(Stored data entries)
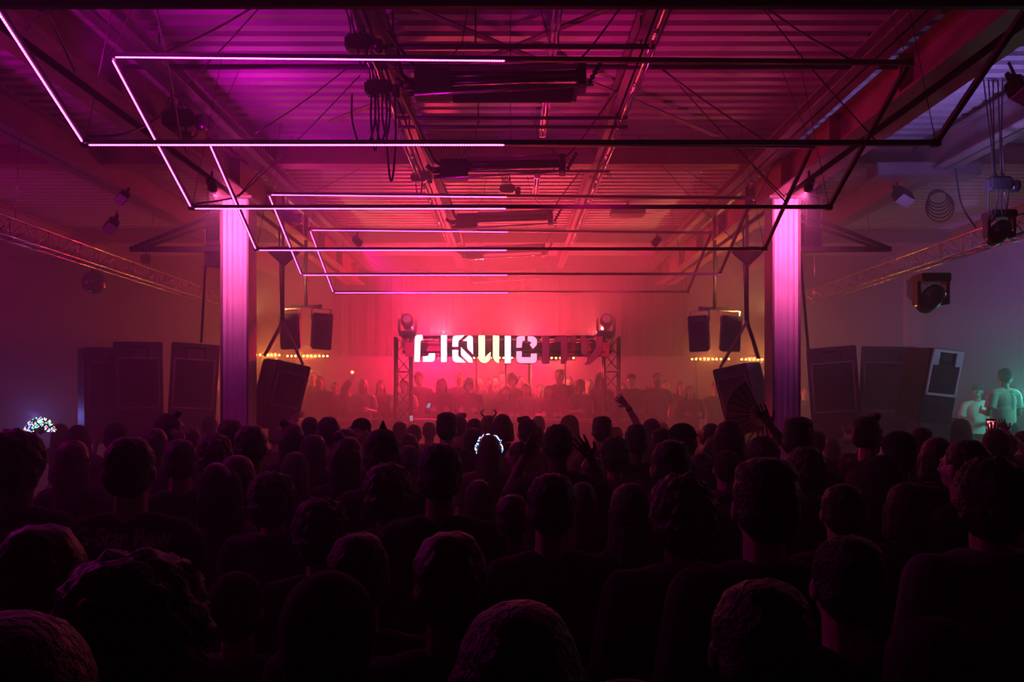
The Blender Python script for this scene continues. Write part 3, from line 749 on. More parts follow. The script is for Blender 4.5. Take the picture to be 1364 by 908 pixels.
# arm presets: shoulder is fixed, elbow / wrist / hand direction given for the right arm (x > 0)
ARMS = dict(
    down=((.245, -.02, 1.13), (.25, .06, .89), (0, .15, -1)),
    bent=((.25, .0, 1.13), (.16, .24, 1.16), (-.5, .8, .1)),
    hip=((.30, -.08, 1.15), (.22, .04, .95), (-.4, .4, -.6)),
    up=((.28, .08, 1.66), (.24, .10, 1.92), (-.1, .1, 1)),
    head=((.33, .10, 1.27), (.20, .06, 1.56), (-.55, -.15, .8)),
    phone=((.27, .20, 1.28), (.17, .38, 1.52), (-.1, .2, 1)),
    point=((.26, .22, 1.50), (.24, .42, 1.70), (-.3, .6, .5)),
    lean=((.12, .10, 1.68), (-.06, .14, 1.93), (-.75, .1, .6)),
)
def hand(mb, w, d, side, curl=.25, spread=.25):
    """palm, four unequal fingers, thumb; d hand direction"""
    w = Vector(w); d = Vector(d).normalized()
    x = d.cross(Vector((0, 1, .15))); 
    if x.length < .2: x = d.cross(Vector((1, 0, 0)))
    x.normalize(); nrm = x.cross(d).normalized()
    palm = w + d * .05
    for k in (-1.4, -.5, .5, 1.4): cap(mb, w + d * .01 + x * k * .010, w + d * .085 + x * k * .021, .013, .0115, 8)
    for k, L in ((-1.5, .062), (-.5, .076), (.5, .08), (1.5, .070)):
        b = w + d * .084 + x * k * .0215; e1 = b + (d + x * k * spread * .45 - nrm * curl * .4).normalized() * L * .5
        e2 = e1 + (d + x * k * spread * .45 - nrm * curl * 1.3).normalized() * L * .55
        cap(mb, b, e1, .0092, .0088, 8); cap(mb, e1, e2, .0088, .0078, 8)
    t0 = w + d * .025 + x * side * .028; t1 = t0 + (d * .6 + x * side * .75 - nrm * .2).normalized() * .04
    t2 = t1 + (d * .9 + x * side * .3 - nrm * .3).normalized() * .034
    cap(mb, t0, t1, .013, .011, 8); cap(mb, t1, t2, .011, .0085, 8)

def armpts(side, spec):
    e, w, d = ARMS[spec] if isinstance(spec, str) else spec
    m = lambda v: Vector((v[0] * side, v[1], v[2]))
    return Vector((.185 * side, -.01, 1.405)), m(e), m(w), m(d)

_body = {}; _cloth = {}; _hair = {}
def body_mesh(la, ra, detail=.0085):
    k = (str(la), str(ra))
    if k in _body: return _body[k]
    mb = MB()
    # head
    mb.sphere((0, -.012, 1.665), (.074, .092, .088)); mb.sphere((0, .02, 1.615), (.064, .068, .080)); mb.sphere((0, .045, 1.572), (.042, .042, .035))
    cap(mb, (0, .088, 1.655), (0, .108, 1.622), .009, .014, 8)                         # nose
    cap(mb, (-.032, .080, 1.668), (.032, .080, 1.668), .011, .011, 8)                  # brow
    cap(mb, (-.018, .086, 1.587), (.018, .086, 1.587), .008, .008, 8); cap(mb, (-.014, .084, 1.574), (.014, .084, 1.574), .008, .008, 8)
    for s in (-1, 1):
        mb.sphere((s * .078, .002, 1.628), (.010, .020, .033)); mb.sphere((s * .036, .062, 1.620), (.022, .022, .026))
    cap(mb, (0, -.018, 1.43), (0, -.002, 1.58), .060, .056)
    # torso
    mb.sphere((0, .005, 1.30), (.165, .112, .165)); mb.sphere((0, .0, 1.12), (.142, .100, .17)); mb.sphere((0, -.008, .95), (.162, .112, .13))
    cap(mb, (-.165, -.01, 1.405), (.165, -.01, 1.405), .055, .055); cap(mb, (-.10, -.02, 1.44), (.10, -.02, 1.44), .045, .045)
    for s in (-1, 1): mb.sphere((s * .075, -.075, .93), (.085, .075, .09))
    for side, spec in ((-1, la), (1, ra)):
        s, e, w, d = armpts(side, spec)
        cap(mb, s, e, .052, .038); mid = e.lerp(w, .3); cap(mb, e, mid, .038, .040); cap(mb, mid, w, .039, .026); hand(mb, w, d, -side)
        cap(mb, w - (w - e).normalized() * .02, w + Vector(d).normalized() * .02, .026, .024, 8)
    for s in (-1, 1):
        cap(mb, (s * .09, -.01, .88), (s * .105, .02, .50), .086, .056); cap(mb, (s * .105, .02, .50), (s * .11, -.01, .33), .054, .056); cap(mb, (s * .11, -.01, .33), (s * .115, -.03, .09), .054, .036)
        cap(mb, (s * .118, -.05, .045), (s * .135, .11, .03), .036, .028)
    _body[k] = remesh(mb, .0055 if any(not isinstance(q, str) or q in ('head', 'phone', 'up', 'bent') for q in (la, ra)) else detail, 2, name='body'); return _body[k]

def cloth_mesh(la, ra, kind):
    k = (str(la), str(ra), kind)
    if k in _cloth: return _cloth[k]
    mb = MB(); g = .016 if kind == 'tee' else .024
    if kind in ('tee', 'hoodie'):
        mb.sphere((0, .005, 1.295), (.165 + g, .112 + g, .165 + g)); mb.sphere((0, .0, 1.12), (.148 + g, .104 + g, .18))
        mb.lathe([(.13, .90), (.158 + g, .91), (.150 + g, 1.0), (.148 + g, 1.2), (.12, 1.30)], Matrix.Diagonal((1.04, .76, 1, 1)))
        cap(mb, (-.165, -.01, 1.405), (.165, -.01, 1.405), .055 + g, .055 + g); cap(mb, (-.09, -.02, 1.435), (.09, -.02, 1.435), .045 + g, .045 + g)
        for side, spec in ((-1, la), (1, ra)):
            s, e, w, d = armpts(side, spec)
            if kind == 'tee':
                q = s.lerp(e, .72); mb.tube([s, s.lerp(q, .5), q], [.055 + g, .055 + g, .058 + g], 14)
            else:
                cap(mb, s, e, .056 + g, .046 + g); mb.tube([e, e.lerp(w, .5), e.lerp(w, .93)], [.046 + g, .045 + g, .030 + g], 14)
        if kind == 'hoodie':
            for a in range(9):
                t = pi * (a / 8) + pi; cap(mb, (.085 * cos(t), -.02 + .085 * sin(t), 1.475), (.09 * cos(t + .4), -.02 + .09 * sin(t + .4), 1.47), .032, .032, 8)
    elif kind == 'trousers':
        mb.sphere((0, -.008, .94), (.172, .125, .125))
        for s in (-1, 1):
            mb.sphere((s * .075, -.07, .93), (.09, .083, .095))
            cap(mb, (s * .09, -.01, .88), (s * .105, .02, .50), .097, .070); mb.tube([(s * .105, .02, .50), (s * .11, -.01, .33), (s * .115, -.03, .10)], [.070, .066, .056], 14)
    elif kind.startswith('shoe'):
        for s in ((-1,) if kind.endswith('l') else (1,)):
            cap(mb, (s * .118, -.055, .05), (s * .137, .12, .042), .046, .040); cap(mb, (s * .116, -.035, .06), (s * .115, -.03, .12), .045, .044)
            mb.box((s * .127, .03, .012), (.085, .25, .024), Euler((0, 0, -s * .1)).to_matrix(), bevel=.01)
    _cloth[k] = remesh(mb, .013, 2, name=kind); return _cloth[k]

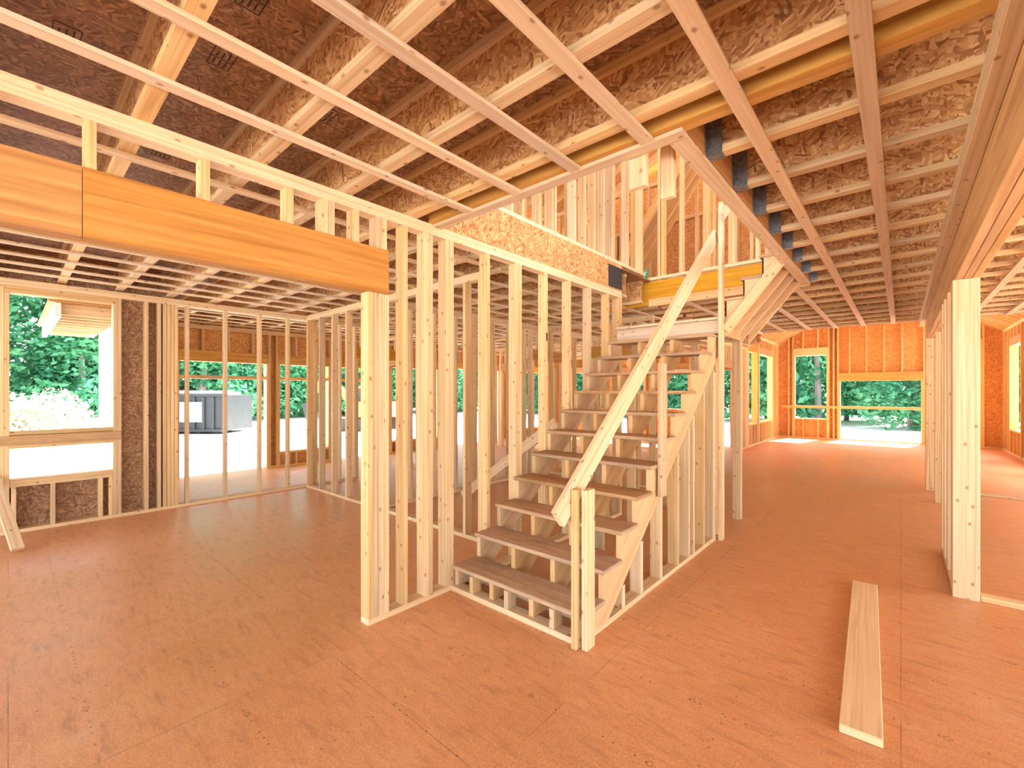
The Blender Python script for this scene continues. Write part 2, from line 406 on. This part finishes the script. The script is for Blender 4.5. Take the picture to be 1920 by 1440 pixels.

GOAL OF THE EXERCISE - In the copy, include no pictures; restate the listing above exactly.

FINAL RESULT -
The Blender Python script for this scene continues. Write part 3, from line 749 on. More parts follow. The script is for Blender 4.5. Take the picture to be 1364 by 908 pixels.
# arm presets: shoulder is fixed, elbow / wrist / hand direction given for the right arm (x > 0)
ARMS = dict(
    down=((.245, -.02, 1.13), (.25, .06, .89), (0, .15, -1)),
    bent=((.25, .0, 1.13), (.16, .24, 1.16), (-.5, .8, .1)),
    hip=((.30, -.08, 1.15), (.22, .04, .95), (-.4, .4, -.6)),
    up=((.28, .08, 1.66), (.24, .10, 1.92), (-.1, .1, 1)),
    head=((.33, .10, 1.27), (.20, .06, 1.56), (-.55, -.15, .8)),
    phone=((.27, .20, 1.28), (.17, .38, 1.52), (-.1, .2, 1)),
    point=((.26, .22, 1.50), (.24, .42, 1.70), (-.3, .6, .5)),
    lean=((.12, .10, 1.68), (-.06, .14, 1.93), (-.75, .1, .6)),
)
def hand(mb, w, d, side, curl=.25, spread=.25):
    """palm, four unequal fingers, thumb; d hand direction"""
    w = Vector(w); d = Vector(d).normalized()
    x = d.cross(Vector((0, 1, .15))); 
    if x.length < .2: x = d.cross(Vector((1, 0, 0)))
    x.normalize(); nrm = x.cross(d).normalized()
    palm = w + d * .05
    for k in (-1.4, -.5, .5, 1.4): cap(mb, w + d * .01 + x * k * .010, w + d * .085 + x * k * .021, .013, .0115, 8)
    for k, L in ((-1.5, .062), (-.5, .076), (.5, .08), (1.5, .070)):
        b = w + d * .084 + x * k * .0215; e1 = b + (d + x * k * spread * .45 - nrm * curl * .4).normalized() * L * .5
        e2 = e1 + (d + x * k * spread * .45 - nrm * curl * 1.3).normalized() * L * .55
        cap(mb, b, e1, .0092, .0088, 8); cap(mb, e1, e2, .0088, .0078, 8)
    t0 = w + d * .025 + x * side * .028; t1 = t0 + (d * .6 + x * side * .75 - nrm * .2).normalized() * .04
    t2 = t1 + (d * .9 + x * side * .3 - nrm * .3).normalized() * .034
    cap(mb, t0, t1, .013, .011, 8); cap(mb, t1, t2, .011, .0085, 8)

def armpts(side, spec):
    e, w, d = ARMS[spec] if isinstance(spec, str) else spec
    m = lambda v: Vector((v[0] * side, v[1], v[2]))
    return Vector((.185 * side, -.01, 1.405)), m(e), m(w), m(d)

_body = {}; _cloth = {}; _hair = {}
def body_mesh(la, ra, detail=.0085):
    k = (str(la), str(ra))
    if k in _body: return _body[k]
    mb = MB()
    # head
    mb.sphere((0, -.012, 1.665), (.074, .092, .088)); mb.sphere((0, .02, 1.615), (.064, .068, .080)); mb.sphere((0, .045, 1.572), (.042, .042, .035))
    cap(mb, (0, .088, 1.655), (0, .108, 1.622), .009, .014, 8)                         # nose
    cap(mb, (-.032, .080, 1.668), (.032, .080, 1.668), .011, .011, 8)                  # brow
    cap(mb, (-.018, .086, 1.587), (.018, .086, 1.587), .008, .008, 8); cap(mb, (-.014, .084, 1.574), (.014, .084, 1.574), .008, .008, 8)
    for s in (-1, 1):
        mb.sphere((s * .078, .002, 1.628), (.010, .020, .033)); mb.sphere((s * .036, .062, 1.620), (.022, .022, .026))
    cap(mb, (0, -.018, 1.43), (0, -.002, 1.58), .060, .056)
    # torso
    mb.sphere((0, .005, 1.30), (.165, .112, .165)); mb.sphere((0, .0, 1.12), (.142, .100, .17)); mb.sphere((0, -.008, .95), (.162, .112, .13))
    cap(mb, (-.165, -.01, 1.405), (.165, -.01, 1.405), .055, .055); cap(mb, (-.10, -.02, 1.44), (.10, -.02, 1.44), .045, .045)
    for s in (-1, 1): mb.sphere((s * .075, -.075, .93), (.085, .075, .09))
    for side, spec in ((-1, la), (1, ra)):
        s, e, w, d = armpts(side, spec)
        cap(mb, s, e, .052, .038); mid = e.lerp(w, .3); cap(mb, e, mid, .038, .040); cap(mb, mid, w, .039, .026); hand(mb, w, d, -side)
        cap(mb, w - (w - e).normalized() * .02, w + Vector(d).normalized() * .02, .026, .024, 8)
    for s in (-1, 1):
        cap(mb, (s * .09, -.01, .88), (s * .105, .02, .50), .086, .056); cap(mb, (s * .105, .02, .50), (s * .11, -.01, .33), .054, .056); cap(mb, (s * .11, -.01, .33), (s * .115, -.03, .09), .054, .036)
        cap(mb, (s * .118, -.05, .045), (s * .135, .11, .03), .036, .028)
    _body[k] = remesh(mb, .0055 if any(not isinstance(q, str) or q in ('head', 'phone', 'up', 'bent') for q in (la, ra)) else detail, 2, name='body'); return _body[k]

def cloth_mesh(la, ra, kind):
    k = (str(la), str(ra), kind)
    if k in _cloth: return _cloth[k]
    mb = MB(); g = .016 if kind == 'tee' else .024
    if kind in ('tee', 'hoodie'):
        mb.sphere((0, .005, 1.295), (.165 + g, .112 + g, .165 + g)); mb.sphere((0, .0, 1.12), (.148 + g, .104 + g, .18))
        mb.lathe([(.13, .90), (.158 + g, .91), (.150 + g, 1.0), (.148 + g, 1.2), (.12, 1.30)], Matrix.Diagonal((1.04, .76, 1, 1)))
        cap(mb, (-.165, -.01, 1.405), (.165, -.01, 1.405), .055 + g, .055 + g); cap(mb, (-.09, -.02, 1.435), (.09, -.02, 1.435), .045 + g, .045 + g)
        for side, spec in ((-1, la), (1, ra)):
            s, e, w, d = armpts(side, spec)
            if kind == 'tee':
                q = s.lerp(e, .72); mb.tube([s, s.lerp(q, .5), q], [.055 + g, .055 + g, .058 + g], 14)
            else:
                cap(mb, s, e, .056 + g, .046 + g); mb.tube([e, e.lerp(w, .5), e.lerp(w, .93)], [.046 + g, .045 + g, .030 + g], 14)
        if kind == 'hoodie':
            for a in range(9):
                t = pi * (a / 8) + pi; cap(mb, (.085 * cos(t), -.02 + .085 * sin(t), 1.475), (.09 * cos(t + .4), -.02 + .09 * sin(t + .4), 1.47), .032, .032, 8)
    elif kind == 'trousers':
        mb.sphere((0, -.008, .94), (.172, .125, .125))
        for s in (-1, 1):
            mb.sphere((s * .075, -.07, .93), (.09, .083, .095))
            cap(mb, (s * .09, -.01, .88), (s * .105, .02, .50), .097, .070); mb.tube([(s * .105, .02, .50), (s * .11, -.01, .33), (s * .115, -.03, .10)], [.070, .066, .056], 14)
    elif kind.startswith('shoe'):
        for s in ((-1,) if kind.endswith('l') else (1,)):
            cap(mb, (s * .118, -.055, .05), (s * .137, .12, .042), .046, .040); cap(mb, (s * .116, -.035, .06), (s * .115, -.03, .12), .045, .044)
            mb.box((s * .127, .03, .012), (.085, .25, .024), Euler((0, 0, -s * .1)).to_matrix(), bevel=.01)
    _cloth[k] = remesh(mb, .013, 2, name=kind); return _cloth[k]

The Blender Python script for this scene continues. Write part 2, from line 406 on. This part finishes the script. The script is for Blender 4.5. Take the picture to be 1920 by 1440 pixels.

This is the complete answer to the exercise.